**RECORDS**
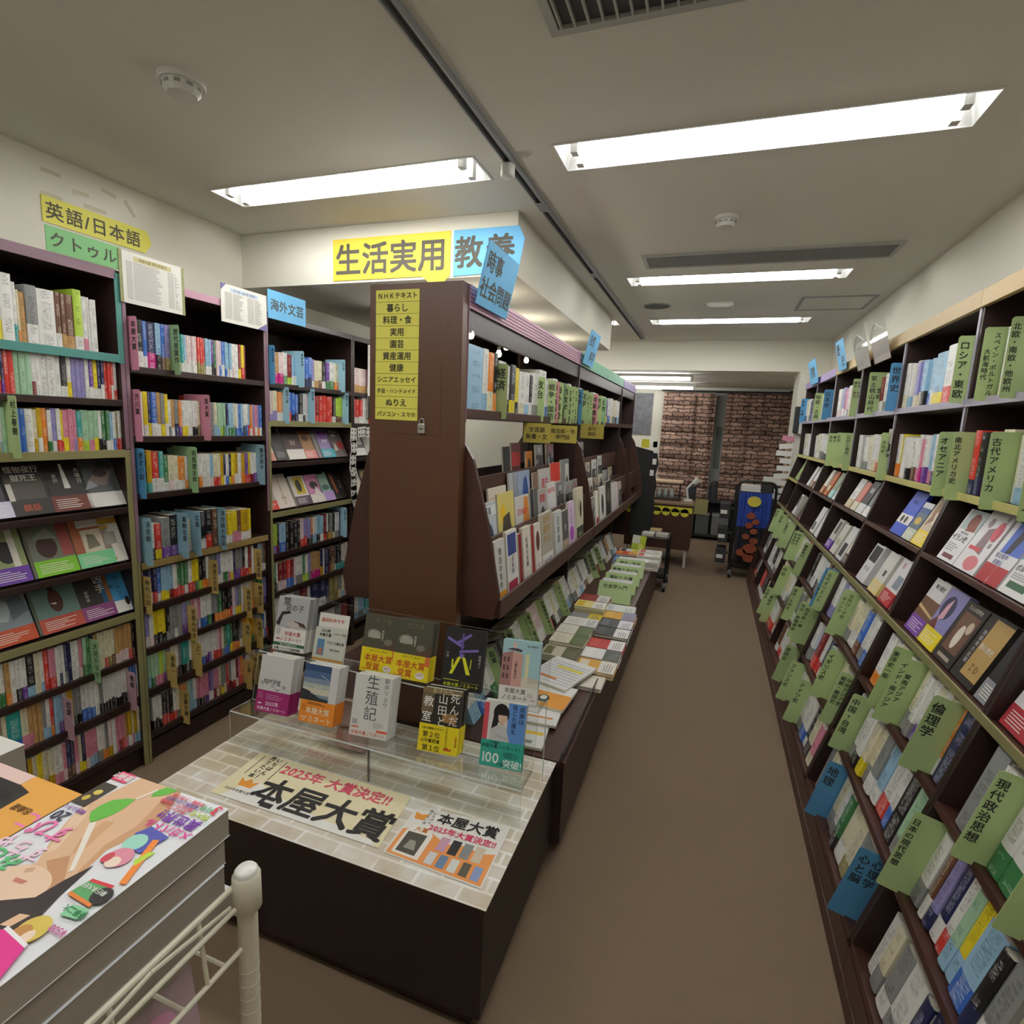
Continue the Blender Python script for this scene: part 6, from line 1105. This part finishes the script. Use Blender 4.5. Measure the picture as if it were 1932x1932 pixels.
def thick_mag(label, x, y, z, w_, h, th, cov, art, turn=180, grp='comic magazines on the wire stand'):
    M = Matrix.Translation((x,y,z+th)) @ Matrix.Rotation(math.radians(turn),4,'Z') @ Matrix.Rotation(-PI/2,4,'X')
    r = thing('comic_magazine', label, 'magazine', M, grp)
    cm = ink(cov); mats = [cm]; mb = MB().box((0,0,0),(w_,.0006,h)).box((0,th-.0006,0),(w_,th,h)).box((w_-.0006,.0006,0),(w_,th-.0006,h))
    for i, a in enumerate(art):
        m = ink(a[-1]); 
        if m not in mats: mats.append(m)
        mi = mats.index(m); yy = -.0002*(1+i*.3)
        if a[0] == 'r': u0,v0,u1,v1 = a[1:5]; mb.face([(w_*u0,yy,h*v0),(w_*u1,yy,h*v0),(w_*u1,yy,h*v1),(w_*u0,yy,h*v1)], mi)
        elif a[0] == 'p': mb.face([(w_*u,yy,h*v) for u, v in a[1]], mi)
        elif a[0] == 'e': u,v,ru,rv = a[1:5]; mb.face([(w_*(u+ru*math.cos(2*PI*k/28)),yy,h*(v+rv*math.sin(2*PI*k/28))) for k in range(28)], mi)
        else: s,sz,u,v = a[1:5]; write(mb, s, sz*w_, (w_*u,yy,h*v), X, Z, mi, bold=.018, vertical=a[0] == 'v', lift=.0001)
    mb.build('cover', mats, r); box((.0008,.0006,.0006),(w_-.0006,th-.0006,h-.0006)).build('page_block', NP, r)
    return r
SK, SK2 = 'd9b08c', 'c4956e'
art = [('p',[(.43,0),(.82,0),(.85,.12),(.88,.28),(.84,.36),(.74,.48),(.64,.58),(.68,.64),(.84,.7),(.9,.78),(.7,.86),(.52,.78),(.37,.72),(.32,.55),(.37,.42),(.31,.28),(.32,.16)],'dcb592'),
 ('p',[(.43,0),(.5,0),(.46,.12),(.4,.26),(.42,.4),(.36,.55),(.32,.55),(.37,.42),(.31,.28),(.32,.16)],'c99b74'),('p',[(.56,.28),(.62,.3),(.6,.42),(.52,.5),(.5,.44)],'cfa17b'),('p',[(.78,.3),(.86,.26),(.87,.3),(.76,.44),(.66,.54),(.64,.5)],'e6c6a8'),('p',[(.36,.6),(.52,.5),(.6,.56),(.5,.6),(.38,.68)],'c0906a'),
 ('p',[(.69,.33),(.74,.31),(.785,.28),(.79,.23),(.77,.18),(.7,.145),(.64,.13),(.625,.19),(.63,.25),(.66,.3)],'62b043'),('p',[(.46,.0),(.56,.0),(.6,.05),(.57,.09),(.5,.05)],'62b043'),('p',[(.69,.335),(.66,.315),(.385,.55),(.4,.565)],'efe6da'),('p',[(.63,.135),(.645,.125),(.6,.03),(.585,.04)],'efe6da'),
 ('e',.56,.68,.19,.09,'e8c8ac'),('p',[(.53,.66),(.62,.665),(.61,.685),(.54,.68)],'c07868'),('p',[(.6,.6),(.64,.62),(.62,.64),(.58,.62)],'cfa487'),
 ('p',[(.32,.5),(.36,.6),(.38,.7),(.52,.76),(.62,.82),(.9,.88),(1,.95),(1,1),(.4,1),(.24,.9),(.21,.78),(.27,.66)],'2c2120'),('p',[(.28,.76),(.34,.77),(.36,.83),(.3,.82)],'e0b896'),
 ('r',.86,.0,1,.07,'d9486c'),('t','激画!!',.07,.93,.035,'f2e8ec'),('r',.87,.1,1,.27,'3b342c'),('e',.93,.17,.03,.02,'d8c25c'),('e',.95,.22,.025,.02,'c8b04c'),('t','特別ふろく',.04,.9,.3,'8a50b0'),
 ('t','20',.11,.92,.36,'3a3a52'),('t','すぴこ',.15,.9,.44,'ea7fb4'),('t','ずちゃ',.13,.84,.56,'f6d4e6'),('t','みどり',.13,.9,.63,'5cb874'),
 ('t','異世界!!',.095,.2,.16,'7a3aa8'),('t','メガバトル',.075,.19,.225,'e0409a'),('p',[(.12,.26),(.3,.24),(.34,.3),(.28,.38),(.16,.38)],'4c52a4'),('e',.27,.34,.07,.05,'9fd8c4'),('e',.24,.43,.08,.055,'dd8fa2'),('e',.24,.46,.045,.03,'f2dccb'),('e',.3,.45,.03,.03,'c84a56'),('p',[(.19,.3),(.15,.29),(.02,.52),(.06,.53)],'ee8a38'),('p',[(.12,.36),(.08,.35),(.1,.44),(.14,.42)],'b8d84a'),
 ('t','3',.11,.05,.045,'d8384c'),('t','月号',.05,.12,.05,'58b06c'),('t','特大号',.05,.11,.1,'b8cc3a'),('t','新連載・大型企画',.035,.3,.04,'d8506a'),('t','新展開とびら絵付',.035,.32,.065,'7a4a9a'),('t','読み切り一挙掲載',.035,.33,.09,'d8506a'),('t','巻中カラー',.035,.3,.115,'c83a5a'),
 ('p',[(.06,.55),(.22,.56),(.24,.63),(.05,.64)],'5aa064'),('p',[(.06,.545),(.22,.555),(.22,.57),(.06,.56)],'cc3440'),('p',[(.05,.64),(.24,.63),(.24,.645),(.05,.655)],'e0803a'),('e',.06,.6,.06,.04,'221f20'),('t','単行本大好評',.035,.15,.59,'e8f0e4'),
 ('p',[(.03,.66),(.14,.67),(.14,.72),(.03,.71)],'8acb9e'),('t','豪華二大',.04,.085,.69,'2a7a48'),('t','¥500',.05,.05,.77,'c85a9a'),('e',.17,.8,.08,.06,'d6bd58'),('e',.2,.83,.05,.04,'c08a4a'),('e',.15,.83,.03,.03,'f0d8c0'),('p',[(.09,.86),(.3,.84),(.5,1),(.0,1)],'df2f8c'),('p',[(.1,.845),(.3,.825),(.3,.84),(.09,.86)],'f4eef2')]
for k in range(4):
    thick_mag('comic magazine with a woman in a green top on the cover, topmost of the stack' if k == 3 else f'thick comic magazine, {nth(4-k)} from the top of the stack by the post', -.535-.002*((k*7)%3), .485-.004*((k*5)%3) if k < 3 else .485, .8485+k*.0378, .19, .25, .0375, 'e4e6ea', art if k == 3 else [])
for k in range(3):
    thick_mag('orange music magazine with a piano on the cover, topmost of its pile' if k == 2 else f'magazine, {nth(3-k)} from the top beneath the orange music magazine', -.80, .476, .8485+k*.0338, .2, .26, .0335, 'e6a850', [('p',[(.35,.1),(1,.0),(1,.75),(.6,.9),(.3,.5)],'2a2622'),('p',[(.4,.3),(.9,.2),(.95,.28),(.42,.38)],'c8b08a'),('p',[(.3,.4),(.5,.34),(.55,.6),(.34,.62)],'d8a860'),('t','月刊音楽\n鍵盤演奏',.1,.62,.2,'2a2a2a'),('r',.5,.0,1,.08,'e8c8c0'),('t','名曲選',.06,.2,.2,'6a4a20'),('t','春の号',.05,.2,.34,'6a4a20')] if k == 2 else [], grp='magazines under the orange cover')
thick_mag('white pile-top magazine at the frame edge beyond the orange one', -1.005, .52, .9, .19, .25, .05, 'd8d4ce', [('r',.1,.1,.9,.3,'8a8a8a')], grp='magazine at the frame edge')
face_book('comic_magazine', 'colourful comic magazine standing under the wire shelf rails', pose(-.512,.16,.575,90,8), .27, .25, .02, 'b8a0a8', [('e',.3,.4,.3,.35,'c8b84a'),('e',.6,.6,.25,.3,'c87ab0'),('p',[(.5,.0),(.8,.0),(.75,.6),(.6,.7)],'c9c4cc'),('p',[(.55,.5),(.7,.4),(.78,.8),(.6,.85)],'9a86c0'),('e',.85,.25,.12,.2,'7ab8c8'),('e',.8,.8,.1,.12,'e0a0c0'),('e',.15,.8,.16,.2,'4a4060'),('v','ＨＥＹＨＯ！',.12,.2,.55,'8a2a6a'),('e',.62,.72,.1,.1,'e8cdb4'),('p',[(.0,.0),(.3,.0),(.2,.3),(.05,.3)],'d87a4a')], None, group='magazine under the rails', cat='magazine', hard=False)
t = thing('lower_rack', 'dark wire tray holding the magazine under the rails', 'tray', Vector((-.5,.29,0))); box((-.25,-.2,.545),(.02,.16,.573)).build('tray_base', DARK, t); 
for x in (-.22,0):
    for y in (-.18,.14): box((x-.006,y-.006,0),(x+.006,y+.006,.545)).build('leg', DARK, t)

---

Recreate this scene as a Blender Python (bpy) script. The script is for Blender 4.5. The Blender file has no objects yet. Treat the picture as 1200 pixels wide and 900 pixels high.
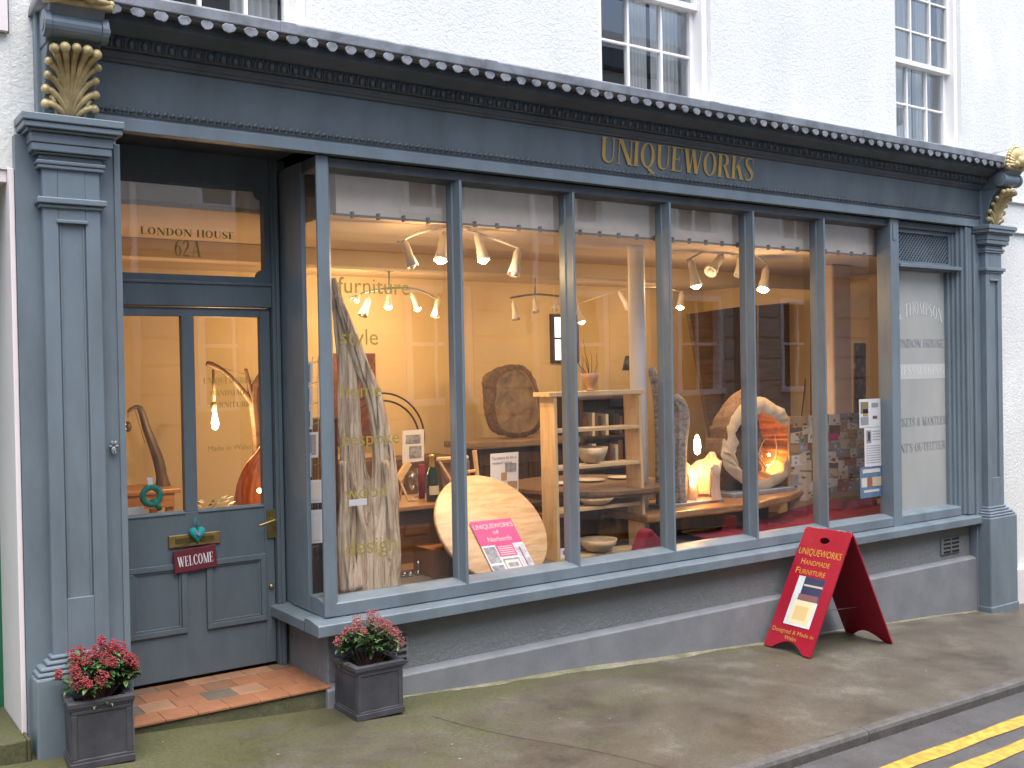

**DIRECTION**
Locate and copy each line in the data above that includes the word "Python".

**ANSWER TO THIS EXERCISE**
Continue the Blender Python script for this scene: part 6, from line 1105. This part finishes the script. Use Blender 4.5. Measure the picture as if it were 1932x1932 pixels.
Recreate this scene as a Blender Python (bpy) script. The script is for Blender 4.5. The Blender file has no objects yet. Treat the picture as 1200 pixels wide and 900 pixels high.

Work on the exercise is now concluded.